Gesellschaftliche Herausforderungen und religiöse Konflikte in Marokko

In Marokko bestehen weiterhin erhebliche Spannungen im Umgang mit Religion und religiöser Vielfalt. Nicht-muslimische Minderheiten wie Christen, Bahai und Schiiten fordern staatliche Anerkennung, stoßen jedoch häufig auf rechtliche und gesellschaftliche Hürden. Atheisten und LGBTQ+-Personen erleben ebenfalls Diskriminierung. Sie verbergen ihre Überzeugungen oder Identität oft aus Angst vor sozialen oder rechtlichen Konsequenzen.

Besonders während des Ramadan verschärfen sich Konflikte. In dieser Zeit ist öffentliches Essen gesetzlich verboten, was nicht-religiöse Marokkaner und Touristen gleichermaßen vor Herausforderungen stellt.

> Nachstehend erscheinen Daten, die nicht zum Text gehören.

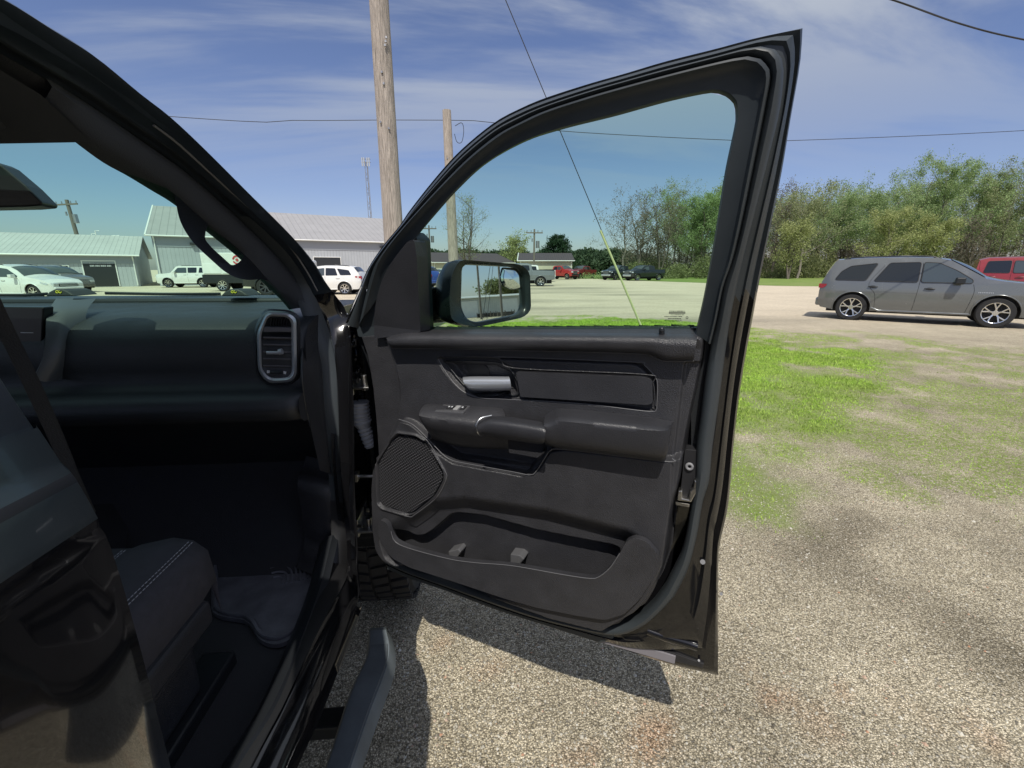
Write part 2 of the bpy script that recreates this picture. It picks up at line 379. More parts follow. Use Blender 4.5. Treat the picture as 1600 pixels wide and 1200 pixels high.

Diese Regelung führt nicht nur zu Spannungen zwischen religiösen und nicht-religiösen Personen, sondern wirft auch Fragen über individuelle Freiheiten auf.

Ein zentraler Widerspruch zeigt sich im Spannungsfeld zwischen dem Wunsch nach einem modernen und toleranten Image und den tief verwurzelten religiösen Traditionen. Während die Regierung offiziell Toleranz propagiert, bleibt die Realität für religiöse Minderheiten und Nicht-Gläubige oftmals schwierig.

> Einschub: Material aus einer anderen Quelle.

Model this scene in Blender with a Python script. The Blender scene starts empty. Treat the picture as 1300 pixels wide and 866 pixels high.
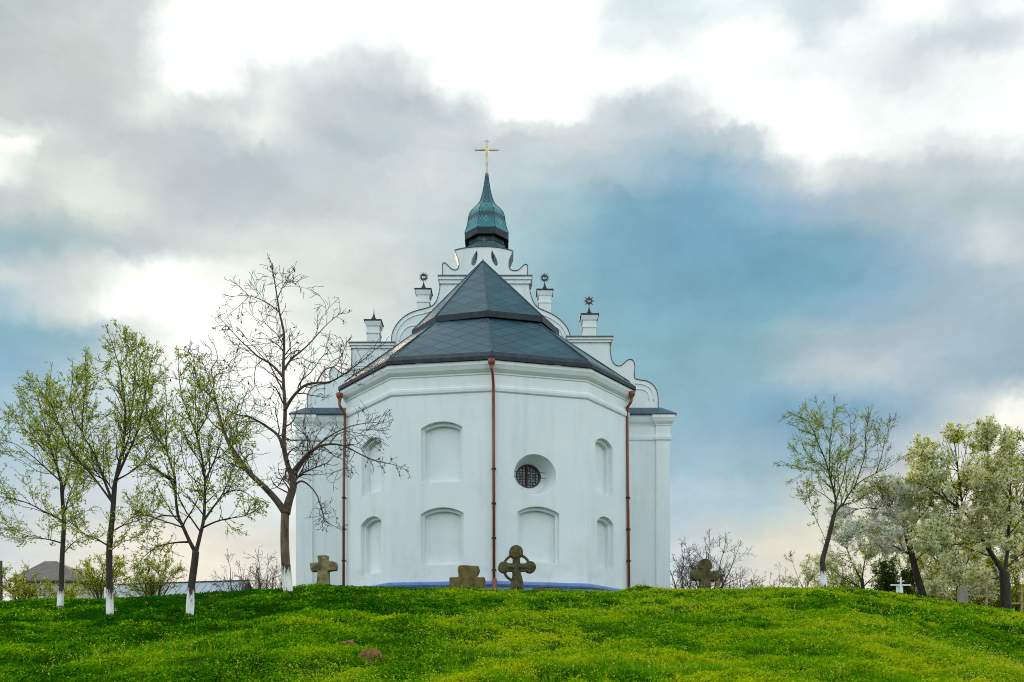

Die zunehmende Globalisierung verkompliziert die religiöse Landschaft weiter. Traditionelle islamische Werte und moderne globale Einflüsse existieren nebeneinander und beeinflussen sich gegenseitig, was die gesellschaftlichen und kulturellen Dynamiken in Marokko noch vielschichtiger macht. Diese Entwicklung stellt das Land vor die Herausforderung, Tradition und Moderne auszubalancieren.

Fazit

Marokko ist ein Land, in dem der Islam die zentrale religiöse Identität bestimmt. Gleichzeitig beeindruckt es durch eine kulturelle Vielfalt, die in seiner Geschichte tief verwurzelt ist. Die lange Geschichte des Judentums und die Präsenz einer kleinen christlichen Gemeinschaft zeugen von dieser Vielschichtigkeit und bereichern die religiöse Landschaft des nordafrikanischen Staates.  

Trotz Herausforderungen fördert Marokko eine Diskussion über Toleranz und den Umgang mit kultureller und religiöser Vielfalt. Die Balance zwischen Tradition und Moderne bleibt eine zentrale Aufgabe, die das Land auch in Zukunft stark prägen wird.